DATA LISTING:
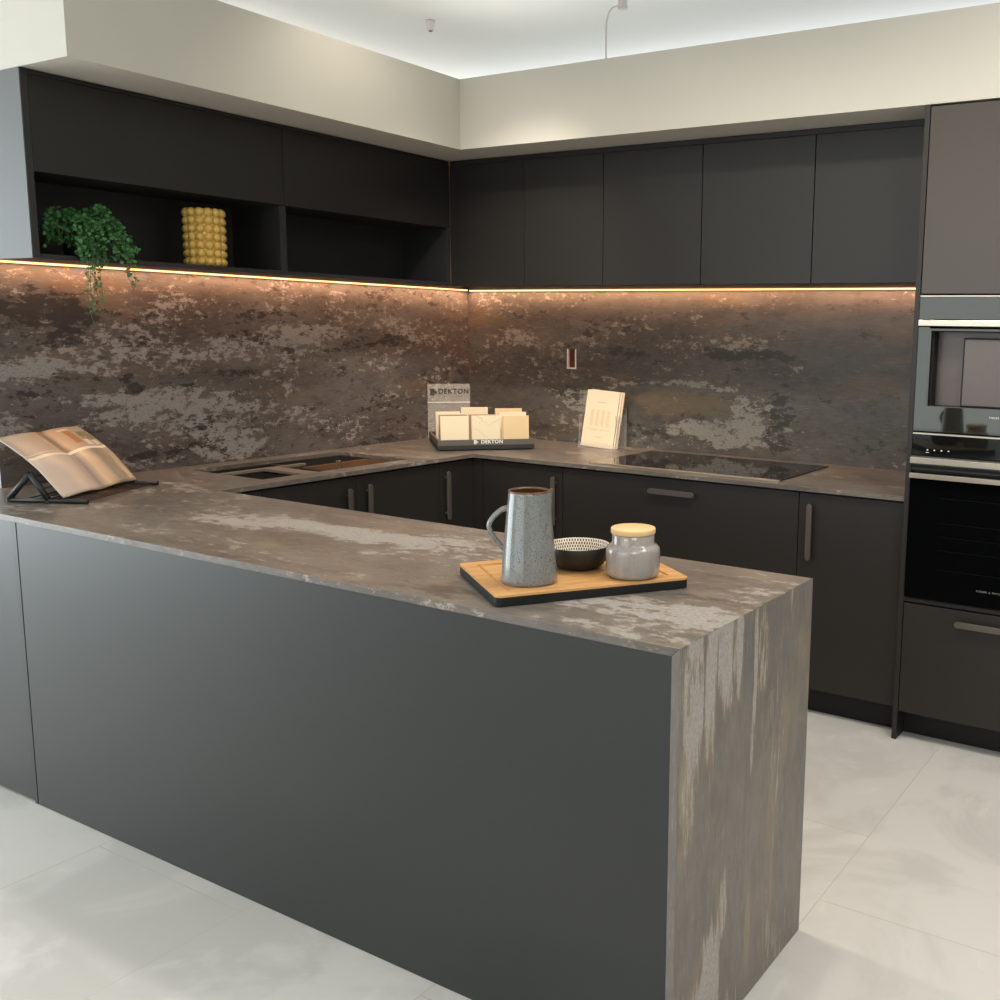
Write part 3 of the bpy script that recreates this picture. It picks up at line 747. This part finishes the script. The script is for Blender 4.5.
# top with a groove: concentric loops
def loops(sizes):
    b_ = MB(); rings = []
    for (w_, h_, r, z) in sizes:
        rings.append([(x, y, z) for x, y in rrect(w_, h_, r)])
    n = len(rings[0])
    vs = [v for R_ in rings for v in R_]; fs = []
    for i in range(len(rings)-1):
        for k in range(n): fs.append((i*n+k, i*n+(k+1)%n, (i+1)*n+(k+1)%n, (i+1)*n+k))
    fs.append(tuple((len(rings)-1)*n+k for k in range(n)))
    return b_.add(vs, fs)
g = .034
loops([(BW, BH, .014, .0202), (BW, BH, .014, .025), (BW-g*2, BH-g*2, .004, .025), (BW-g*2-.003, BH-g*2-.003, .004, .0212), (BW-g*2-.013, BH-g*2-.013, .004, .0212), (BW-g*2-.016, BH-g*2-.016, .004, .025)]).build('bamboo_top', 'bamboo', bd, world=False)

ZBD = H+.0005+.025+.0003
jg = thing('jug', 'tall speckled grey ceramic jug with handle, standing on the bamboo board', 'jug', (2.374, -2.512, ZBD), 0)
JH = .205; spout_dir = .50
def jug_fn(x, y, z, a):
    # spout: pull the rim outwards on one side
    da = (a-spout_dir+PI) % (2*PI)-PI
    k = max(0, 1-abs(da)/.42); k = k*k*(3-2*k); h = max(0, (z-.150)/.055); h = h*h
    q = 1+.20*k*min(1, h)
    return x*q, y*q, z+.004*k*h
prof = [(0, 0), (.060, 0), (.0632, .003), (.0635, .010), (.0605, .04), (.055, .10), (.0495, .16), (.0455, .198), (.0448, .204), (.0430, .2055), (.0418, .203)]
b_ = MB().lathe(prof, 64, fn=jug_fn)
b_.build('body', 'jug', jg, world=False)
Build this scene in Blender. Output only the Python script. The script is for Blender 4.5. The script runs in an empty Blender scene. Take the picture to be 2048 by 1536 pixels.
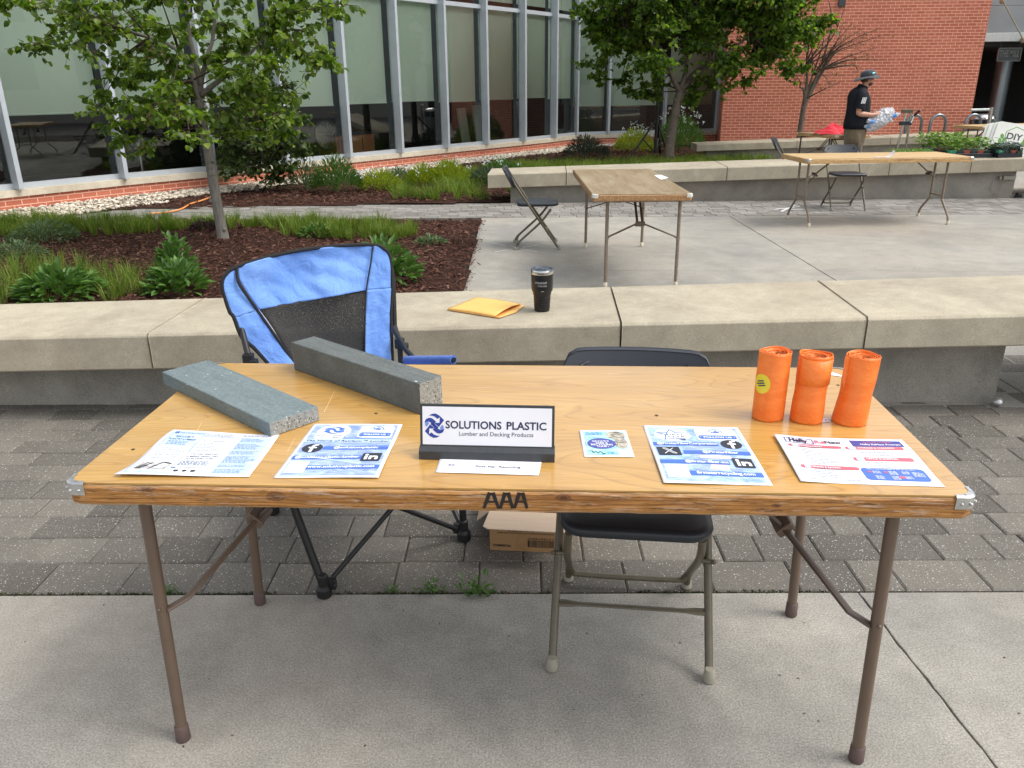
import bpy, math, random
from math import sin, cos, pi, radians, sqrt, atan2
from mathutils import Vector, Matrix, noise as mnoise
import numpy as np

SC = bpy.context.scene
COL = SC.collection
# ------------------------------------------------------------------ camera
F_PX, CX, CY, CZ, YAW, PITCH, ROLL = 1600.95, 0.08086, -1.42237, 1.48618, 0.05079, 0.35661, -0.00879
_f = Vector((-sin(YAW)*cos(PITCH), cos(YAW)*cos(PITCH), -sin(PITCH)))
_r0 = Vector((cos(YAW), sin(YAW), 0)); _u0 = _r0.cross(_f)
_r = _r0*cos(ROLL) + _u0*sin(ROLL); _u = _u0*cos(ROLL) - _r0*sin(ROLL)
cam_d = bpy.data.cameras.new('camera'); cam = bpy.data.objects.new('camera', cam_d); COL.objects.link(cam)
cam.matrix_world = Matrix(((_r.x, _u.x, -_f.x, CX), (_r.y, _u.y, -_f.y, CY), (_r.z, _u.z, -_f.z, CZ), (0, 0, 0, 1)))
cam_d.sensor_fit = 'HORIZONTAL'; cam_d.sensor_width = 36.0; cam_d.lens = 36.0*F_PX/2048
cam_d.clip_start = 0.05; cam_d.clip_end = 600
SC.camera = cam
# ------------------------------------------------------------------ sky and sun (thin overcast, light from the right)
SUN_EL, SUN_AZ = radians(54), atan2(0.96, -0.12)      # azimuth measured from +Y towards +X
w = bpy.data.worlds.new('World'); SC.world = w; w.use_nodes = True
nt = w.node_tree; bg = nt.nodes['Background']
sky = nt.nodes.new('ShaderNodeTexSky'); sky.sky_type = 'NISHITA'; sky.sun_disc = False
sky.sun_elevation = SUN_EL; sky.sun_rotation = SUN_AZ; sky.air_density = 1.0; sky.dust_density = 3.0; sky.ozone_density = 1.0
hsv = nt.nodes.new('ShaderNodeHueSaturation'); hsv.inputs['Saturation'].default_value = 0.22
nt.links.new(sky.outputs[0], hsv.inputs['Color']); nt.links.new(hsv.outputs[0], bg.inputs['Color'])
bg.inputs['Strength'].default_value = 0.15
sun_d = bpy.data.lights.new('sun', 'SUN'); sun_d.energy = 0.8; sun_d.angle = radians(24); sun_d.color = (1.0, 0.94, 0.85)
sun = bpy.data.objects.new('sun', sun_d); COL.objects.link(sun)
_sd = Vector((sin(SUN_AZ)*cos(SUN_EL), cos(SUN_AZ)*cos(SUN_EL), sin(SUN_EL)))
sun.rotation_euler = _sd.to_track_quat('Z', 'Y').to_euler(); sun.location = _sd*30
SC.view_settings.view_transform = 'Standard'; SC.view_settings.look = 'None'
SC.view_settings.exposure = 1.09; SC.view_settings.gamma = 1.0
SC.cycles.max_bounces = 8; SC.cycles.transparent_max_bounces = 16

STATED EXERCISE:
Copy, word for word, the entries above from the first line to the line that holds "b_.build('body', 'jug', jg, world=False)". Drop the pictures.

ANSWER FOR THIS EXERCISE:
Write part 3 of the bpy script that recreates this picture. It picks up at line 747. This part finishes the script. The script is for Blender 4.5.
# top with a groove: concentric loops
def loops(sizes):
    b_ = MB(); rings = []
    for (w_, h_, r, z) in sizes:
        rings.append([(x, y, z) for x, y in rrect(w_, h_, r)])
    n = len(rings[0])
    vs = [v for R_ in rings for v in R_]; fs = []
    for i in range(len(rings)-1):
        for k in range(n): fs.append((i*n+k, i*n+(k+1)%n, (i+1)*n+(k+1)%n, (i+1)*n+k))
    fs.append(tuple((len(rings)-1)*n+k for k in range(n)))
    return b_.add(vs, fs)
g = .034
loops([(BW, BH, .014, .0202), (BW, BH, .014, .025), (BW-g*2, BH-g*2, .004, .025), (BW-g*2-.003, BH-g*2-.003, .004, .0212), (BW-g*2-.013, BH-g*2-.013, .004, .0212), (BW-g*2-.016, BH-g*2-.016, .004, .025)]).build('bamboo_top', 'bamboo', bd, world=False)

ZBD = H+.0005+.025+.0003
jg = thing('jug', 'tall speckled grey ceramic jug with handle, standing on the bamboo board', 'jug', (2.374, -2.512, ZBD), 0)
JH = .205; spout_dir = .50
def jug_fn(x, y, z, a):
    # spout: pull the rim outwards on one side
    da = (a-spout_dir+PI) % (2*PI)-PI
    k = max(0, 1-abs(da)/.42); k = k*k*(3-2*k); h = max(0, (z-.150)/.055); h = h*h
    q = 1+.20*k*min(1, h)
    return x*q, y*q, z+.004*k*h
prof = [(0, 0), (.060, 0), (.0632, .003), (.0635, .010), (.0605, .04), (.055, .10), (.0495, .16), (.0455, .198), (.0448, .204), (.0430, .2055), (.0418, .203)]
b_ = MB().lathe(prof, 64, fn=jug_fn)
b_.build('body', 'jug', jg, world=False)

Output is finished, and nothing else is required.